» TASK REQUIREMENTS:
Write out the listing below again, precisely as it is given.

» RECORDED INFORMATION:
++++++++

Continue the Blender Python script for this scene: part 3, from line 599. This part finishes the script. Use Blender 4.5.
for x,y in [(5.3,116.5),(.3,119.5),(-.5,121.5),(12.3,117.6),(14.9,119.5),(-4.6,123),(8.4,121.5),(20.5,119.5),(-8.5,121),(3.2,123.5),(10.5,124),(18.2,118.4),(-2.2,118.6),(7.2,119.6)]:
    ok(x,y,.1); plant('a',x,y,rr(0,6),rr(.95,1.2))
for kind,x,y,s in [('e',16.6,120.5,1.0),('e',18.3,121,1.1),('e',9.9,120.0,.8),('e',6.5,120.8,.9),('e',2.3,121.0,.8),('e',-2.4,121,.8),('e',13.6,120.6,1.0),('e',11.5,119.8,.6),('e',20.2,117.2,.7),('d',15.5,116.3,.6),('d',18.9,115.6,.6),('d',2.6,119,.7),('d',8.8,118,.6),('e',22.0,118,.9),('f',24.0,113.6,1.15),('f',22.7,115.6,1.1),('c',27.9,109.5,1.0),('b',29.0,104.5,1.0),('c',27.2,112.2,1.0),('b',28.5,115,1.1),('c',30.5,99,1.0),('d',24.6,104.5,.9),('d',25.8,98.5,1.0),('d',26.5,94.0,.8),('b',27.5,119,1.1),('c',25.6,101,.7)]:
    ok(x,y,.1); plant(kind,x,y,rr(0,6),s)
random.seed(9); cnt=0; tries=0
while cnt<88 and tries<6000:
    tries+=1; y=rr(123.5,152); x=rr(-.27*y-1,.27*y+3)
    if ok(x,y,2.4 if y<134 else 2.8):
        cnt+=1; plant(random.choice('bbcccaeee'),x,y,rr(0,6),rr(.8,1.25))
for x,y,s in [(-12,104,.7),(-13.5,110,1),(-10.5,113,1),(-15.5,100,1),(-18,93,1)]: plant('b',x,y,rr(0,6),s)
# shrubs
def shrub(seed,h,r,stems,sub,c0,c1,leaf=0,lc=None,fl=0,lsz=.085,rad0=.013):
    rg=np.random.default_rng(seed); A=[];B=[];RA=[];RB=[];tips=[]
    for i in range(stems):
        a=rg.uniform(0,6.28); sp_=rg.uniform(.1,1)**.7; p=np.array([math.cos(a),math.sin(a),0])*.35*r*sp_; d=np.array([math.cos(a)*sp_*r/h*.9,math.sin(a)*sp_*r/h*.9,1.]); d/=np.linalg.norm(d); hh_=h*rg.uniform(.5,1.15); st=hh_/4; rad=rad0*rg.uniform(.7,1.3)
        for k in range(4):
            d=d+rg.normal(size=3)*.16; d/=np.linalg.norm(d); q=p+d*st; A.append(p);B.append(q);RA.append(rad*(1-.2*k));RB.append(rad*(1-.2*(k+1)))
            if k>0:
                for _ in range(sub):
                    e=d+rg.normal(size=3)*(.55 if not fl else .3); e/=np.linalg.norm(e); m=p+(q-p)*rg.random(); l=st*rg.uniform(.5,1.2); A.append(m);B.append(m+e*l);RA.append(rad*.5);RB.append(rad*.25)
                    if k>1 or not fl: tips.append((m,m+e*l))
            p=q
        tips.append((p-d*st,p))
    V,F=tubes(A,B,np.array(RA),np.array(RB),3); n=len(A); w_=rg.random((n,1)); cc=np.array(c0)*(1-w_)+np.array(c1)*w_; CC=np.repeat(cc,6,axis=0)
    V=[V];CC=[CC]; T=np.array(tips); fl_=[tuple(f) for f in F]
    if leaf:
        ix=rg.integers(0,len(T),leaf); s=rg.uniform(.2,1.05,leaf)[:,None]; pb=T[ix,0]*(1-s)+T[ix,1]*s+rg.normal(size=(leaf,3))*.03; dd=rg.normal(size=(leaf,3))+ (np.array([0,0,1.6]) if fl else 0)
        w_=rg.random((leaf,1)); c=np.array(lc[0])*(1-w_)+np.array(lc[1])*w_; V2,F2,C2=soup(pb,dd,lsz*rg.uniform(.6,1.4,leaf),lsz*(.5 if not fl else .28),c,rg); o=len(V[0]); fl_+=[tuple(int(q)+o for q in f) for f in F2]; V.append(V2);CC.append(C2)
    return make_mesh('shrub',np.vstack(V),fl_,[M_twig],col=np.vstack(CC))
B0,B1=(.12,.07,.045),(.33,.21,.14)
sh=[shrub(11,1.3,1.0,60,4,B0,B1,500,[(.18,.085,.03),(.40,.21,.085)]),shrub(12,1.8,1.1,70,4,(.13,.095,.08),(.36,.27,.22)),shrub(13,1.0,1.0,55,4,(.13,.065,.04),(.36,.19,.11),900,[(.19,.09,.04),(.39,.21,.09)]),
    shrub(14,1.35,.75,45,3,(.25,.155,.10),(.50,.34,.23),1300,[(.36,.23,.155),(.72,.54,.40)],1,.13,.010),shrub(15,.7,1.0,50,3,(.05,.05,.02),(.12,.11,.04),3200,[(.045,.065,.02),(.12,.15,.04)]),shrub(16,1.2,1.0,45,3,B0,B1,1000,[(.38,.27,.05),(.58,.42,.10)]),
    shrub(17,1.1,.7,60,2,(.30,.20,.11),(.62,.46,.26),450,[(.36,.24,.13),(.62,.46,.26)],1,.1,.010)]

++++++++

» RESULT:
Continue the Blender Python script for this scene: part 3, from line 599. This part finishes the script. Use Blender 4.5.
for x,y in [(5.3,116.5),(.3,119.5),(-.5,121.5),(12.3,117.6),(14.9,119.5),(-4.6,123),(8.4,121.5),(20.5,119.5),(-8.5,121),(3.2,123.5),(10.5,124),(18.2,118.4),(-2.2,118.6),(7.2,119.6)]:
    ok(x,y,.1); plant('a',x,y,rr(0,6),rr(.95,1.2))
for kind,x,y,s in [('e',16.6,120.5,1.0),('e',18.3,121,1.1),('e',9.9,120.0,.8),('e',6.5,120.8,.9),('e',2.3,121.0,.8),('e',-2.4,121,.8),('e',13.6,120.6,1.0),('e',11.5,119.8,.6),('e',20.2,117.2,.7),('d',15.5,116.3,.6),('d',18.9,115.6,.6),('d',2.6,119,.7),('d',8.8,118,.6),('e',22.0,118,.9),('f',24.0,113.6,1.15),('f',22.7,115.6,1.1),('c',27.9,109.5,1.0),('b',29.0,104.5,1.0),('c',27.2,112.2,1.0),('b',28.5,115,1.1),('c',30.5,99,1.0),('d',24.6,104.5,.9),('d',25.8,98.5,1.0),('d',26.5,94.0,.8),('b',27.5,119,1.1),('c',25.6,101,.7)]:
    ok(x,y,.1); plant(kind,x,y,rr(0,6),s)
random.seed(9); cnt=0; tries=0
while cnt<88 and tries<6000:
    tries+=1; y=rr(123.5,152); x=rr(-.27*y-1,.27*y+3)
    if ok(x,y,2.4 if y<134 else 2.8):
        cnt+=1; plant(random.choice('bbcccaeee'),x,y,rr(0,6),rr(.8,1.25))
for x,y,s in [(-12,104,.7),(-13.5,110,1),(-10.5,113,1),(-15.5,100,1),(-18,93,1)]: plant('b',x,y,rr(0,6),s)
# shrubs
def shrub(seed,h,r,stems,sub,c0,c1,leaf=0,lc=None,fl=0,lsz=.085,rad0=.013):
    rg=np.random.default_rng(seed); A=[];B=[];RA=[];RB=[];tips=[]
    for i in range(stems):
        a=rg.uniform(0,6.28); sp_=rg.uniform(.1,1)**.7; p=np.array([math.cos(a),math.sin(a),0])*.35*r*sp_; d=np.array([math.cos(a)*sp_*r/h*.9,math.sin(a)*sp_*r/h*.9,1.]); d/=np.linalg.norm(d); hh_=h*rg.uniform(.5,1.15); st=hh_/4; rad=rad0*rg.uniform(.7,1.3)
        for k in range(4):
            d=d+rg.normal(size=3)*.16; d/=np.linalg.norm(d); q=p+d*st; A.append(p);B.append(q);RA.append(rad*(1-.2*k));RB.append(rad*(1-.2*(k+1)))
            if k>0:
                for _ in range(sub):
                    e=d+rg.normal(size=3)*(.55 if not fl else .3); e/=np.linalg.norm(e); m=p+(q-p)*rg.random(); l=st*rg.uniform(.5,1.2); A.append(m);B.append(m+e*l);RA.append(rad*.5);RB.append(rad*.25)
                    if k>1 or not fl: tips.append((m,m+e*l))
            p=q
        tips.append((p-d*st,p))
    V,F=tubes(A,B,np.array(RA),np.array(RB),3); n=len(A); w_=rg.random((n,1)); cc=np.array(c0)*(1-w_)+np.array(c1)*w_; CC=np.repeat(cc,6,axis=0)
    V=[V];CC=[CC]; T=np.array(tips); fl_=[tuple(f) for f in F]
    if leaf:
        ix=rg.integers(0,len(T),leaf); s=rg.uniform(.2,1.05,leaf)[:,None]; pb=T[ix,0]*(1-s)+T[ix,1]*s+rg.normal(size=(leaf,3))*.03; dd=rg.normal(size=(leaf,3))+ (np.array([0,0,1.6]) if fl else 0)
        w_=rg.random((leaf,1)); c=np.array(lc[0])*(1-w_)+np.array(lc[1])*w_; V2,F2,C2=soup(pb,dd,lsz*rg.uniform(.6,1.4,leaf),lsz*(.5 if not fl else .28),c,rg); o=len(V[0]); fl_+=[tuple(int(q)+o for q in f) for f in F2]; V.append(V2);CC.append(C2)
    return make_mesh('shrub',np.vstack(V),fl_,[M_twig],col=np.vstack(CC))
B0,B1=(.12,.07,.045),(.33,.21,.14)
sh=[shrub(11,1.3,1.0,60,4,B0,B1,500,[(.18,.085,.03),(.40,.21,.085)]),shrub(12,1.8,1.1,70,4,(.13,.095,.08),(.36,.27,.22)),shrub(13,1.0,1.0,55,4,(.13,.065,.04),(.36,.19,.11),900,[(.19,.09,.04),(.39,.21,.09)]),
    shrub(14,1.35,.75,45,3,(.25,.155,.10),(.50,.34,.23),1300,[(.36,.23,.155),(.72,.54,.40)],1,.13,.010),shrub(15,.7,1.0,50,3,(.05,.05,.02),(.12,.11,.04),3200,[(.045,.065,.02),(.12,.15,.04)]),shrub(16,1.2,1.0,45,3,B0,B1,1000,[(.38,.27,.05),(.58,.42,.10)]),
    shrub(17,1.1,.7,60,2,(.30,.20,.11),(.62,.46,.26),450,[(.36,.24,.13),(.62,.46,.26)],1,.1,.010)]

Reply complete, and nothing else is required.